On Friday 27 January on Holocaust Memorial Day, we paused to remember the six million Jews and other persecuted groups murdered during the Holocaust, as well as the other genocides in Cambodia, Rwanda, Bosnia, Sudan and elsewhere. We must learn the lessons of the past and recognise that genocide is not born out of nothing– it is a process which can begin if discrimination and racism are not checked. I was proud to sign the Holocaust Educational Trust’s Book of Commitment in Parliament where I pledged to always call out this hatred and remember its victims.

    I also attended a very moving service organised by the Association of Jewish Refugees at Belsize Square Synagogue to remember those killed in the Holocaust. The emotional speech from Lia Lesser, a Holocaust survivor, was particularly powerful. As well as the national events organised by the Holocaust Memorial Day Trust (HMDT) – of which I am a trustee – I will attend an event at JW3 on Holocaust Memorial Day itself,  to mark this solemn occasion along with many constituents.

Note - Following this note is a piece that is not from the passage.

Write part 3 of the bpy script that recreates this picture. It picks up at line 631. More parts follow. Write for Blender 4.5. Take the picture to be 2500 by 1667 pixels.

    This month I also attended the launch of the exhibition for HMDT’s [Extra]Ordinary Portraits competition for which I was proud to be one of the judges. The exhibition displayed  very impressive competition entries from young people which included powerful portraits of individuals affected by the Holocaust, genocide, or identity-based persecution, and also featured new work by the renowned photographer Rankin. At the exhibition I also had the honour of meeting the Holocaust survivor John Hajdu MBE and the teddy bear he fled the Nazis with when he was 7 years old. It was so moving to hear his story and see the toy that has been with him all this time.